On the New York Mercantile Exchange, light, sweet crude futures for delivery in February traded at USD101.02 a barrel during European morning trade, shedding 0.32%.

It earlier fell by as much as 0.45% to trade at a session low of USD100.88 a barrel.

Oil prices rose to USD101.75 a barrel on Tuesday, the highest since December 7 after advancing for the past six sessions, the longest streak of gains since November 2010.

Trading volumes are expected to remain thin following the Christmas break and the run up to the end of the year holiday, resulting in low liquidity and irregular volatility.

Italy was scheduled to sell EUR9 billion of 6-month bills and EUR2.5 billion of two-year zero-coupon bonds later in the day. The country will also auction EUR8.5 billion of long-term debt maturing between 2014 and 2022 on Thursday.

The response to the auction will be a gauge of whether distressed government bonds will be purchased by European banks after the European Central Bank’s cash infusion last week.

Ahead of the auctions, the yield on Italy’s ten-year bonds hovered close to the 7% threshold, a level widely considered unsustainable in the long-term.

Euro zone developments have dominated trading in the oil market for the last several months, amid worries that the sovereign debt crisis could trigger a broader economic slowdown that would curb demand for oil.

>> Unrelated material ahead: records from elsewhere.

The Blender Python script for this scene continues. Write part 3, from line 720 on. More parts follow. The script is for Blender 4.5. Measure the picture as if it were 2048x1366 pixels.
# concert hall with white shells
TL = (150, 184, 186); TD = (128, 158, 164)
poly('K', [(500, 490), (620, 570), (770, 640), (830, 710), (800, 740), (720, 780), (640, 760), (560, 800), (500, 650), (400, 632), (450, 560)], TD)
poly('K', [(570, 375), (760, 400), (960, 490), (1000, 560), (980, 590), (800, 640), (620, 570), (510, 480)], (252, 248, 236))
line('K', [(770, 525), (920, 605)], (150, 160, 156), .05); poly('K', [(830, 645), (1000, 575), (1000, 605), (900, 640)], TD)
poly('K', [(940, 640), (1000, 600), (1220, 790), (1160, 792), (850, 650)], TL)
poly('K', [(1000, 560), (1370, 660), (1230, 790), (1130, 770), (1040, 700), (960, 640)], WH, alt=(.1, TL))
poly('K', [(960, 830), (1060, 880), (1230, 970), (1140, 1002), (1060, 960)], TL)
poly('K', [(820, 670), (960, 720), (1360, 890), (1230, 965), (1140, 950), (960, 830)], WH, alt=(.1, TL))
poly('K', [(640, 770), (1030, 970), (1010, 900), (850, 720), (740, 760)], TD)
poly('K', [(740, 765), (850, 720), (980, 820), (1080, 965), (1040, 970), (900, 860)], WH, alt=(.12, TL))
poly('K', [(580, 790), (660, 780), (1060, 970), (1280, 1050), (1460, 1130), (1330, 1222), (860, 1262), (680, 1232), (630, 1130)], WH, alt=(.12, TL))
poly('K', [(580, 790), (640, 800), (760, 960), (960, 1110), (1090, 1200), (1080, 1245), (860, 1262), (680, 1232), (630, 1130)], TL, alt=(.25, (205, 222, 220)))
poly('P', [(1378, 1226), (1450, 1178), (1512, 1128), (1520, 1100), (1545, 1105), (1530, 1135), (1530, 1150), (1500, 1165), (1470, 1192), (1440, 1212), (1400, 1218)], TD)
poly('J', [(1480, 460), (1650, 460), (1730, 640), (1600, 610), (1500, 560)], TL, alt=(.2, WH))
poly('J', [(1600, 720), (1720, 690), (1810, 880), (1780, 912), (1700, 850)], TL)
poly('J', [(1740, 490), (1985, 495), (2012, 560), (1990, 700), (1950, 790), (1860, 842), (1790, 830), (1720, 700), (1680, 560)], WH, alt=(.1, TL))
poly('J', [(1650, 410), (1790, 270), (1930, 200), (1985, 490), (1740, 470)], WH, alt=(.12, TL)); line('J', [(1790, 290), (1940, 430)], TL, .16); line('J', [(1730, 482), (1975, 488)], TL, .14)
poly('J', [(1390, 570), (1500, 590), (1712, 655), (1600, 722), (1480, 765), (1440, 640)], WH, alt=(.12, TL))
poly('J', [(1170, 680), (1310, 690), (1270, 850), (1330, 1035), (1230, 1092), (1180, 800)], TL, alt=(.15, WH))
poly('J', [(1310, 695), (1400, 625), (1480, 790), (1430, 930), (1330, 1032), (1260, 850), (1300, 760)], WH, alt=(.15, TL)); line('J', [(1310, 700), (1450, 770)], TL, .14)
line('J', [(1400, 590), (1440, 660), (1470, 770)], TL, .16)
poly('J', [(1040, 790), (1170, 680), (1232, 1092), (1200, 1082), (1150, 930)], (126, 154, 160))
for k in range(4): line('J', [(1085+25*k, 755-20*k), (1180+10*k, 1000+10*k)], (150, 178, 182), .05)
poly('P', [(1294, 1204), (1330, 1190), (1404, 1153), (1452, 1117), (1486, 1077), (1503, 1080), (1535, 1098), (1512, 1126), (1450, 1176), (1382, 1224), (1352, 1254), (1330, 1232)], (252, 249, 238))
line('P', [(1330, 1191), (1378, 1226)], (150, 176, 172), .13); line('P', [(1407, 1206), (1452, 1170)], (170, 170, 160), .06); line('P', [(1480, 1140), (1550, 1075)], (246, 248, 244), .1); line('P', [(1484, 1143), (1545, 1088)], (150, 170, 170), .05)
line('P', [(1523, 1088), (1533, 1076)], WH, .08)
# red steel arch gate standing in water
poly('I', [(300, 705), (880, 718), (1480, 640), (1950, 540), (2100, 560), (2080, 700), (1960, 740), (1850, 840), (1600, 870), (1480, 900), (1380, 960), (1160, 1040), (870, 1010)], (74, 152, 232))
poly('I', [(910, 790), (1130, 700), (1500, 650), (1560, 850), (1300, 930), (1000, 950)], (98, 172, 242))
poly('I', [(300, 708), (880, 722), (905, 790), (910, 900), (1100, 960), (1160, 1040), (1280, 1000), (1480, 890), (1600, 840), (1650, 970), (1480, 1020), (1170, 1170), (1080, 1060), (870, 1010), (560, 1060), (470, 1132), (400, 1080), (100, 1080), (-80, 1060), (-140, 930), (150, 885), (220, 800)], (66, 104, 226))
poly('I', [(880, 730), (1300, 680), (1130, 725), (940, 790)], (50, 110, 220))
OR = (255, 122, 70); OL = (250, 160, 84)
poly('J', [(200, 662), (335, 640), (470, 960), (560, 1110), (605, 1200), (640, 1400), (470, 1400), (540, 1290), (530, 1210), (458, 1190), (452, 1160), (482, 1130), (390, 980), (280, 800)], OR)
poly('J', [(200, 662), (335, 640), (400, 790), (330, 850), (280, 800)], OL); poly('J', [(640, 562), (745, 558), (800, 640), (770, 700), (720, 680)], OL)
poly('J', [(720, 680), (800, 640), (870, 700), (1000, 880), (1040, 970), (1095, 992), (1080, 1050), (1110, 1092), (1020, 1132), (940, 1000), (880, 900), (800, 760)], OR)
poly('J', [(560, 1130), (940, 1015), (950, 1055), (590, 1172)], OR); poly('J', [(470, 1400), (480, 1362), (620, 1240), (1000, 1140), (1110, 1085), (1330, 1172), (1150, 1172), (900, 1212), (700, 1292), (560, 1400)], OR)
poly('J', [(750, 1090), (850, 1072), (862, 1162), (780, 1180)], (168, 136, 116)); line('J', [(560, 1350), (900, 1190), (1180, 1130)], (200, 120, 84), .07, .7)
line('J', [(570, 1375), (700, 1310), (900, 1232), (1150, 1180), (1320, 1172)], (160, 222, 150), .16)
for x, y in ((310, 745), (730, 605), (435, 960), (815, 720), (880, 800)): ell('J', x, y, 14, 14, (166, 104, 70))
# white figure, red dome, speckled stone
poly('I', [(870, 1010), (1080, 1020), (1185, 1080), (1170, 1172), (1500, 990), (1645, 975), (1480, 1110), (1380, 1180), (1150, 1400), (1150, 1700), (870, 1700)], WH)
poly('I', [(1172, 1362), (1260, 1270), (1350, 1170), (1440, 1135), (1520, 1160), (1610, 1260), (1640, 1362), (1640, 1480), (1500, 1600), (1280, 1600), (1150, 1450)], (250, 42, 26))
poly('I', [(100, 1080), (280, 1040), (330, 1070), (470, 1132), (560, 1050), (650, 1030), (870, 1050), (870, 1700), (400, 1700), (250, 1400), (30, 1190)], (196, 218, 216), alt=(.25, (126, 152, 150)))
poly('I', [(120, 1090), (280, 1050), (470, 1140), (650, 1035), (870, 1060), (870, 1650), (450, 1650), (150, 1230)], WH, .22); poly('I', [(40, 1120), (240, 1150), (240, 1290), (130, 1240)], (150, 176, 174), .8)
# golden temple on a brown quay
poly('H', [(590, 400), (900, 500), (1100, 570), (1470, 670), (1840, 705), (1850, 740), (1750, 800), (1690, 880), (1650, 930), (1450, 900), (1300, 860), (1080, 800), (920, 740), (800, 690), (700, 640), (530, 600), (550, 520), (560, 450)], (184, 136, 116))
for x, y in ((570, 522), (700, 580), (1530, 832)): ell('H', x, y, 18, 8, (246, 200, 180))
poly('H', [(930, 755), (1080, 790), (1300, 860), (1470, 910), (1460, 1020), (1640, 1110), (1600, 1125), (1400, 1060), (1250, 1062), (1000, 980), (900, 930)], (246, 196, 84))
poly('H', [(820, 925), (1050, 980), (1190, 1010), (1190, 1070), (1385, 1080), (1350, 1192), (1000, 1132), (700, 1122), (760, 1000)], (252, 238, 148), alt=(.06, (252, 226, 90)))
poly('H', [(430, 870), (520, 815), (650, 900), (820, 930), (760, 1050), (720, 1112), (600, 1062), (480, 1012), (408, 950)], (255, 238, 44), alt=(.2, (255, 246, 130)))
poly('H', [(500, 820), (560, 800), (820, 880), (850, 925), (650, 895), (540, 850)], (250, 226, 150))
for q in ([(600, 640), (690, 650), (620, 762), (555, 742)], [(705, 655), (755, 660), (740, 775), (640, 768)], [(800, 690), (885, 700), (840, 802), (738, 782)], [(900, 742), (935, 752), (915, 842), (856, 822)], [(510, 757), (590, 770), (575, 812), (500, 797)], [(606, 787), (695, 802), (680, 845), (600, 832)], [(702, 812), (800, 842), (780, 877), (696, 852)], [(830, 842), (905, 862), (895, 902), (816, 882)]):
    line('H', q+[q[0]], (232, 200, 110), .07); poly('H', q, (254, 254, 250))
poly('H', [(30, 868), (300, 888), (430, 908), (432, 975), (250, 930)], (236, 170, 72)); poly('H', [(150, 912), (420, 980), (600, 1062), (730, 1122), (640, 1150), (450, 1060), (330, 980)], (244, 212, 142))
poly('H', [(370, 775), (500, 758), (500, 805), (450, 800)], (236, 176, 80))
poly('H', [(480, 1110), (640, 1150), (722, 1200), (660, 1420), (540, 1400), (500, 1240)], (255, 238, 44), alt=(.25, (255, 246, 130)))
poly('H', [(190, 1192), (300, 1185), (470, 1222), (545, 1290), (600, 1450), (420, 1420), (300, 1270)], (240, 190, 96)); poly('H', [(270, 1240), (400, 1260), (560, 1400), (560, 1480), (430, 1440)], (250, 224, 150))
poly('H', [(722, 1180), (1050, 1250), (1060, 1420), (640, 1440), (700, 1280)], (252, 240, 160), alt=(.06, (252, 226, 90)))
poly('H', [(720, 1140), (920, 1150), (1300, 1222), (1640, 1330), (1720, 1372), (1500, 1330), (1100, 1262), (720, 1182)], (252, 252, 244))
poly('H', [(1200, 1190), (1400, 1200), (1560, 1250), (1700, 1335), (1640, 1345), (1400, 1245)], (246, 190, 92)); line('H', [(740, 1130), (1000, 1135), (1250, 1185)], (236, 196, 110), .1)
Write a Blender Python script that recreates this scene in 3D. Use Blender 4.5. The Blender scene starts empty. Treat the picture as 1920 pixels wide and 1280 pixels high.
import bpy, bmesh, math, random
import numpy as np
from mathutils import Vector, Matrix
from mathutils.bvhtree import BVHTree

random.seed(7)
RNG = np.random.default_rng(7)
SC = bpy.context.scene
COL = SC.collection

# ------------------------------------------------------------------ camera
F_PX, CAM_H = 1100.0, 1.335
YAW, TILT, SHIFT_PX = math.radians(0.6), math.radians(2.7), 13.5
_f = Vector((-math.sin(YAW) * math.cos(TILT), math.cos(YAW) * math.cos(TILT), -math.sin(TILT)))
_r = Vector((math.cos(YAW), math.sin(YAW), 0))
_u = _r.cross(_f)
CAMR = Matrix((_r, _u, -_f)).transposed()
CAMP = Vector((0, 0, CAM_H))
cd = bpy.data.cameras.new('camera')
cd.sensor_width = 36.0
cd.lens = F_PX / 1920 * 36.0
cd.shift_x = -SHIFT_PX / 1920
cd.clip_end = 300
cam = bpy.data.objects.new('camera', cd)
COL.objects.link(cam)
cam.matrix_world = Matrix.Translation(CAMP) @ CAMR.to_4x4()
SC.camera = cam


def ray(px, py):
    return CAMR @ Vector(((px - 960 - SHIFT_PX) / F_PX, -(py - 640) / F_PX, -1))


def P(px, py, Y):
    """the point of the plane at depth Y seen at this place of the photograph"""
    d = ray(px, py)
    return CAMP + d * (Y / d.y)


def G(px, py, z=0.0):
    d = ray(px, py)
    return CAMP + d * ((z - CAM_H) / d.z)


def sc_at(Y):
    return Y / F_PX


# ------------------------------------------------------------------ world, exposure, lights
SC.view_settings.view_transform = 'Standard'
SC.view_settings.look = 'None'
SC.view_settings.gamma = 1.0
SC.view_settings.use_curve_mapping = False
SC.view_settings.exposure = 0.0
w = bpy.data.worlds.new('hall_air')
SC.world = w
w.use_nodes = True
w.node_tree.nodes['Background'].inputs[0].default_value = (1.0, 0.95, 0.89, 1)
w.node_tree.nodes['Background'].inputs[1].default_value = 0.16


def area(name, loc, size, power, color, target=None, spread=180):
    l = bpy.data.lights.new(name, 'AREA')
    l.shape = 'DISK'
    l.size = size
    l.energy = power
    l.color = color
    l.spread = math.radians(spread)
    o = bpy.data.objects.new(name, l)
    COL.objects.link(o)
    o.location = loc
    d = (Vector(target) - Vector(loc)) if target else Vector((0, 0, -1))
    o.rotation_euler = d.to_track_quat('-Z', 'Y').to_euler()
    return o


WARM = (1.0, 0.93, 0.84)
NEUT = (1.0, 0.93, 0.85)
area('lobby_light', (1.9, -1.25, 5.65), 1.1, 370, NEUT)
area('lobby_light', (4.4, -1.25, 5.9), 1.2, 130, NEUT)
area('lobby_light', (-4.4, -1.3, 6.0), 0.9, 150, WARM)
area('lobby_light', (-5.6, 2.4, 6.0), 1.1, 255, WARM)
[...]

Meanwhile, prices remained supported amid concerns over a disruption to Iranian oil exports after the Islamic Republic launched a ten-day naval exercise in the Strait of Hormuz on Saturday.

Iran’s first vice-president warned on Tuesday that the flow of oil through the Strait of Hormuz would be stopped if foreign sanctions were imposed on Iran’s crude exports over its nuclear ambitions.

The Strait of Hormuz, located between Iran and Oman, is one of the most important oil-shipping channels in the world, handling about 33% of all ocean-borne traded oil, according to the U.S. Energy Information Administration.

Elsewhere, on the ICE Futures Exchange, Brent oil futures for February delivery declined 0.67% to trade at USD108.53 a barrel, with the spread between the Brent and crude contracts standing at USD7.51 a barrel, the smallest differential since January 20.